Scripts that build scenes

★ ★ ★ ★ ★ ★ ★

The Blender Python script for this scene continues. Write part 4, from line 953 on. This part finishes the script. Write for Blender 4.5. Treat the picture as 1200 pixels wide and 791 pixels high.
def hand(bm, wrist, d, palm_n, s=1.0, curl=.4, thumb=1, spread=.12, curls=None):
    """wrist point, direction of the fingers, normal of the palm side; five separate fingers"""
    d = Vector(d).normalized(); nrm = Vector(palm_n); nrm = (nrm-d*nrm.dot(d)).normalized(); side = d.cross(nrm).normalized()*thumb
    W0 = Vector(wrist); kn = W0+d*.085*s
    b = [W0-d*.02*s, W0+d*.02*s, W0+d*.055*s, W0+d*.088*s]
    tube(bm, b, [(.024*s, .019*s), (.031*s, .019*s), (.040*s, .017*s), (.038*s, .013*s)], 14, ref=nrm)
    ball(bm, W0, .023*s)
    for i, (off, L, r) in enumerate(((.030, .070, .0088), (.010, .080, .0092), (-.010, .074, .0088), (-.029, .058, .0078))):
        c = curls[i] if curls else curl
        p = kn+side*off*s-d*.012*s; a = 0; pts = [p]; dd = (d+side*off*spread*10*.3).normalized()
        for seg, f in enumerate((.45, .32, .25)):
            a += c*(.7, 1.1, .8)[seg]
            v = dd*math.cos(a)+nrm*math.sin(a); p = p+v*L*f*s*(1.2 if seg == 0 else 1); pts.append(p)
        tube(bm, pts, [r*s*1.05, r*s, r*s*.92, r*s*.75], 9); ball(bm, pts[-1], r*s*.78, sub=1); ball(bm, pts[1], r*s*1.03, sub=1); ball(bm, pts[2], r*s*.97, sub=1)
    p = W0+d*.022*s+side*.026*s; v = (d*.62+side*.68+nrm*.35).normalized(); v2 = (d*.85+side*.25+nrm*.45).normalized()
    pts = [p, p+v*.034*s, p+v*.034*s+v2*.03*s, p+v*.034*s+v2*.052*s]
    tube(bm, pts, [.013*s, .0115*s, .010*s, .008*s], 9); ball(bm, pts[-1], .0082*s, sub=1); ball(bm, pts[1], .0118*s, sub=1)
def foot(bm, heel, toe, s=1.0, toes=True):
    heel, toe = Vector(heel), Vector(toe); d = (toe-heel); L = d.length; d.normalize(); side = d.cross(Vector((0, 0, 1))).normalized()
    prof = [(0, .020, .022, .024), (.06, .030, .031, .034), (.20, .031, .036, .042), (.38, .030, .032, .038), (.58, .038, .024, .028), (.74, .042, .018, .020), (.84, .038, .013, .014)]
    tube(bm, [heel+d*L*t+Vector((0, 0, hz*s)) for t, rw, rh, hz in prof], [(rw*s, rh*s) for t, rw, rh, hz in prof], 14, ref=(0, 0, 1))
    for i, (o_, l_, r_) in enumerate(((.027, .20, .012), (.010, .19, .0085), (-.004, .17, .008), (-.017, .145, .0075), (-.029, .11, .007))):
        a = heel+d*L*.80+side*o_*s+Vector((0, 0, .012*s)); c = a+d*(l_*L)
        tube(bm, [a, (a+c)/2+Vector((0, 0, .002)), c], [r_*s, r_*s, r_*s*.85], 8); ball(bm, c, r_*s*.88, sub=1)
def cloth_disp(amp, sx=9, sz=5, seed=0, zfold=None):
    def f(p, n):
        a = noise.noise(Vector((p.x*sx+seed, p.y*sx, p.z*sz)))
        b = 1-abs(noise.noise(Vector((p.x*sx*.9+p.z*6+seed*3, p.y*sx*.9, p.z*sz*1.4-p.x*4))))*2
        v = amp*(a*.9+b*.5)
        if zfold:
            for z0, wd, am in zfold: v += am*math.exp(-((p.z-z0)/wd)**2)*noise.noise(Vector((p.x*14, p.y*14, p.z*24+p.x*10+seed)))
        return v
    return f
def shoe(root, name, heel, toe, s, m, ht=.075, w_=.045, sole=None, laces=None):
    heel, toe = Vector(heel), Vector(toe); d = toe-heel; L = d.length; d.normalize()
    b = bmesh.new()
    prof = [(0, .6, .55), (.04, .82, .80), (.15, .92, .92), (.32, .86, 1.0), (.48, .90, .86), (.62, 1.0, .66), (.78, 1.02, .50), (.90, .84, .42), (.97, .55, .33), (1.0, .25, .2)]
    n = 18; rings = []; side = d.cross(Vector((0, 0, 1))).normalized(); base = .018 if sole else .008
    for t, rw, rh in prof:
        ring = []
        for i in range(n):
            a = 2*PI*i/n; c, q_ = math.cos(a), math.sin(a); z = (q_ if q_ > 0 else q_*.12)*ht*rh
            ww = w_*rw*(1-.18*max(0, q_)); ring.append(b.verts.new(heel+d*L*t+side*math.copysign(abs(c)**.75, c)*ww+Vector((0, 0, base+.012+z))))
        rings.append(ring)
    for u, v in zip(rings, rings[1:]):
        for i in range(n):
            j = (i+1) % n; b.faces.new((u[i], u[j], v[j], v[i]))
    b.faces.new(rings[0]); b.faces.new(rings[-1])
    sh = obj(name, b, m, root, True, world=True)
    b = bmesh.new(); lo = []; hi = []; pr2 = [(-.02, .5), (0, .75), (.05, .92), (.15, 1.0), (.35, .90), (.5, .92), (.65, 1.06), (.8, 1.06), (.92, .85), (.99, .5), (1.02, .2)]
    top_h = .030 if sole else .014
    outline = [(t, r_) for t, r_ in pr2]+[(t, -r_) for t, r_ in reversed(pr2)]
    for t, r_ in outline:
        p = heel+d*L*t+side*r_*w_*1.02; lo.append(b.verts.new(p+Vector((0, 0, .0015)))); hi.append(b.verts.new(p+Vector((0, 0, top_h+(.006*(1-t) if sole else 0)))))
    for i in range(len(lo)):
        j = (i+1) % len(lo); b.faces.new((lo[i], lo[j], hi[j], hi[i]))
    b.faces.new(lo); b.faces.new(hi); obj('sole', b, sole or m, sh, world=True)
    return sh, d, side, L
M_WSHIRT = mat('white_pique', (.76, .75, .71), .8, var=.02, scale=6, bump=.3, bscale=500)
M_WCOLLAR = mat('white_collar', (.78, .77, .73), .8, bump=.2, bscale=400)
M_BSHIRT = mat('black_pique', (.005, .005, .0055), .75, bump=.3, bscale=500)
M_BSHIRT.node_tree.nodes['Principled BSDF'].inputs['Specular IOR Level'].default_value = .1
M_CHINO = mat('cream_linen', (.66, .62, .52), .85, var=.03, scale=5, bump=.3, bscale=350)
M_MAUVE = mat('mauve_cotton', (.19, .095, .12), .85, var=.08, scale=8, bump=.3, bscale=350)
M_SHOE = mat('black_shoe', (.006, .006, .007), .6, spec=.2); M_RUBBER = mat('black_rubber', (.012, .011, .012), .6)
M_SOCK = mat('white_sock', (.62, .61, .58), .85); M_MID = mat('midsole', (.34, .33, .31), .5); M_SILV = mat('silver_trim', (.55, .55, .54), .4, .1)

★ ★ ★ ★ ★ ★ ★

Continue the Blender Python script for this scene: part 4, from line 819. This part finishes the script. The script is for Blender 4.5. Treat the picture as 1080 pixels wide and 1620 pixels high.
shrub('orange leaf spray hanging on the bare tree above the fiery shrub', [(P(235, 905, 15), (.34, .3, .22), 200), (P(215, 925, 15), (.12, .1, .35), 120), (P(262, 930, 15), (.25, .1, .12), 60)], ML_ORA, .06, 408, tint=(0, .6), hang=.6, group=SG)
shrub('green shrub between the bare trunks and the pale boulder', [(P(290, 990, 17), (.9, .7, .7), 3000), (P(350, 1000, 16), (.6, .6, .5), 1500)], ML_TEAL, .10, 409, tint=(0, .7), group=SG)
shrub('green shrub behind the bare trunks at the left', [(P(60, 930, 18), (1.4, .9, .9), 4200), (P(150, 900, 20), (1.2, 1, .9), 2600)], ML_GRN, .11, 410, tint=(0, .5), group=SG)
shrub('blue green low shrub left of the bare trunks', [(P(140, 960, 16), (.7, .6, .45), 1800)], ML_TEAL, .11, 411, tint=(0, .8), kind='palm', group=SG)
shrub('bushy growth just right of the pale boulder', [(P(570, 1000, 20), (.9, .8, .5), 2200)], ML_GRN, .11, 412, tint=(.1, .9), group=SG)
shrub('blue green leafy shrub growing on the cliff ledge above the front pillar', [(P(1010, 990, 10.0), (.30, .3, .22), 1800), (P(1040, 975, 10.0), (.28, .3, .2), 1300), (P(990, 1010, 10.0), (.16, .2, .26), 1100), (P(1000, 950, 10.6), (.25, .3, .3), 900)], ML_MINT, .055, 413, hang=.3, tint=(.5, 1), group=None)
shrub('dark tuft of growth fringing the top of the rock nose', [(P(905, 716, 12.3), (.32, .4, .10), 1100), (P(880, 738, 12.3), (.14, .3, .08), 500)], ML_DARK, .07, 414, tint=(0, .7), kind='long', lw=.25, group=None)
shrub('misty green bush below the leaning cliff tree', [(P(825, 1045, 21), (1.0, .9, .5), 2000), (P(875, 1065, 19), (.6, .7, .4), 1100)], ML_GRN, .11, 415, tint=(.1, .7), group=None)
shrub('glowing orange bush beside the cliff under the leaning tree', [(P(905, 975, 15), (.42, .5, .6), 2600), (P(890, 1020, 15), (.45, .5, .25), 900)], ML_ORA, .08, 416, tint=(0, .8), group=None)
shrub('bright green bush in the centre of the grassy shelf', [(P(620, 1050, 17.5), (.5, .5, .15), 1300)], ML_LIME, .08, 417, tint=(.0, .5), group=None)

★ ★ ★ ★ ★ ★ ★

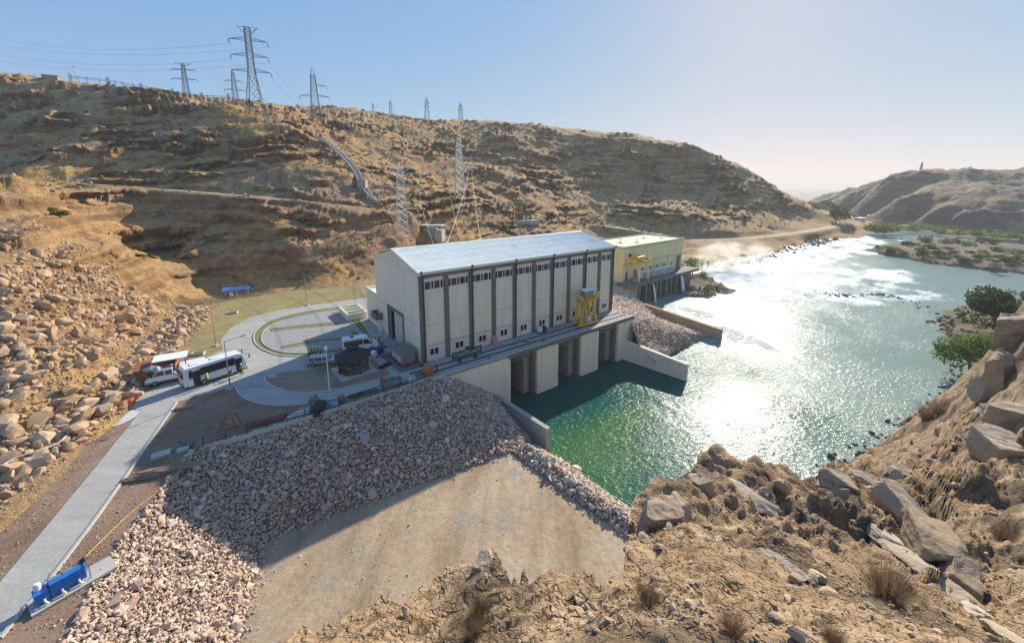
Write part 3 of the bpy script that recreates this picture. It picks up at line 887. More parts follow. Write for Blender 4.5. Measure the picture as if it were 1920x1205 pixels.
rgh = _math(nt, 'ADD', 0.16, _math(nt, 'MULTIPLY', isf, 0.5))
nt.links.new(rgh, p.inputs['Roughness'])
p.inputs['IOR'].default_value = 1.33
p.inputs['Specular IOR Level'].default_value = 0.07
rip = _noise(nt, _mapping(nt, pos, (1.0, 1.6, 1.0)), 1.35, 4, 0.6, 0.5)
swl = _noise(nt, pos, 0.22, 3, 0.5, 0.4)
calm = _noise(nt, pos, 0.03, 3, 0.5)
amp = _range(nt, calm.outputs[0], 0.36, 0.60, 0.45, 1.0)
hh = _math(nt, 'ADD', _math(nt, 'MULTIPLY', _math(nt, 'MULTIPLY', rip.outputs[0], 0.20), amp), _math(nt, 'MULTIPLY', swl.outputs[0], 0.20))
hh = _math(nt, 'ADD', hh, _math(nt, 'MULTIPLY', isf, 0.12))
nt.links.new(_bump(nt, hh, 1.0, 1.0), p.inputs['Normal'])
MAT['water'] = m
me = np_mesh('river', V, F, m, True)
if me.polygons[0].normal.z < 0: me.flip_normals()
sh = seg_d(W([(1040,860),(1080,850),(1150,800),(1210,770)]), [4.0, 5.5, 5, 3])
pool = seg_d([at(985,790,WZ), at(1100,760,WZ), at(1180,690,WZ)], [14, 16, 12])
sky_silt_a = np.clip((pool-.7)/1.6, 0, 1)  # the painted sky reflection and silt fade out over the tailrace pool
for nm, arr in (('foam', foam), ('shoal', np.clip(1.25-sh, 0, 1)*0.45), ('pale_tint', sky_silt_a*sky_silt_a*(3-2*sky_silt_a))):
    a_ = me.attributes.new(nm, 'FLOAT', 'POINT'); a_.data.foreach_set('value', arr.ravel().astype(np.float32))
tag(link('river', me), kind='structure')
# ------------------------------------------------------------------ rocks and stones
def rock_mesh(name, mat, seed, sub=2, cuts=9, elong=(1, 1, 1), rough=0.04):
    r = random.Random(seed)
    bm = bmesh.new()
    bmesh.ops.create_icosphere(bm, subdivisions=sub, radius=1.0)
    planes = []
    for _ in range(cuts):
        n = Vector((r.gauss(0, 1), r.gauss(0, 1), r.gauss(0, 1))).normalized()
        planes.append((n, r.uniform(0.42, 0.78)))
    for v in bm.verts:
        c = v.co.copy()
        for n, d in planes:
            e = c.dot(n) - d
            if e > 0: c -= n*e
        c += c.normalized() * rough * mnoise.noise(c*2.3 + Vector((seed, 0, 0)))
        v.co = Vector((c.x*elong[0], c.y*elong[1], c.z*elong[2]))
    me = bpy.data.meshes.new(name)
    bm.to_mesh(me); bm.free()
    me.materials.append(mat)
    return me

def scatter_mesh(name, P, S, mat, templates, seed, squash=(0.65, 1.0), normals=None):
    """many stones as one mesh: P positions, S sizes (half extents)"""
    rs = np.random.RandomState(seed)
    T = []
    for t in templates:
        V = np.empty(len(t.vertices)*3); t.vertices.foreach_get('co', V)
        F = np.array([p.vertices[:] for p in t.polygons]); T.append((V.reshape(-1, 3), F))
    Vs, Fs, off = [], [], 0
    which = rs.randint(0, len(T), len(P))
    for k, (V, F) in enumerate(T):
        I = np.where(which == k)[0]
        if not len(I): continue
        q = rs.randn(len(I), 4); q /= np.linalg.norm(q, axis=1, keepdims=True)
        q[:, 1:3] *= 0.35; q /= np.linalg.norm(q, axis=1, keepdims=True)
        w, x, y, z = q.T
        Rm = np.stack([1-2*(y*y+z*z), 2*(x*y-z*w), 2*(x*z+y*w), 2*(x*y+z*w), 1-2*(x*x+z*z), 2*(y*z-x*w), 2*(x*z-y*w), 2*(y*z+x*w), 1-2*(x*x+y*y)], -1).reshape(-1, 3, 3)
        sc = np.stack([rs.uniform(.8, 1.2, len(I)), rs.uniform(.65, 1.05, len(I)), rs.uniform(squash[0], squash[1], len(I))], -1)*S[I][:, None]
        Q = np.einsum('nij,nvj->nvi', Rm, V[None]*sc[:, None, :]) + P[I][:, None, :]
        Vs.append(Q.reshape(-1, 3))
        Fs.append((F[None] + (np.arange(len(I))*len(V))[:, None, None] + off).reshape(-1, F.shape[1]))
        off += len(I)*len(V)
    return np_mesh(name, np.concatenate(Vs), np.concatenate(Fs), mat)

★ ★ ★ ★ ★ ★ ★

→ Task to carry out
Give only the count of lines in this material that contain the string "part".

→ Correct response
3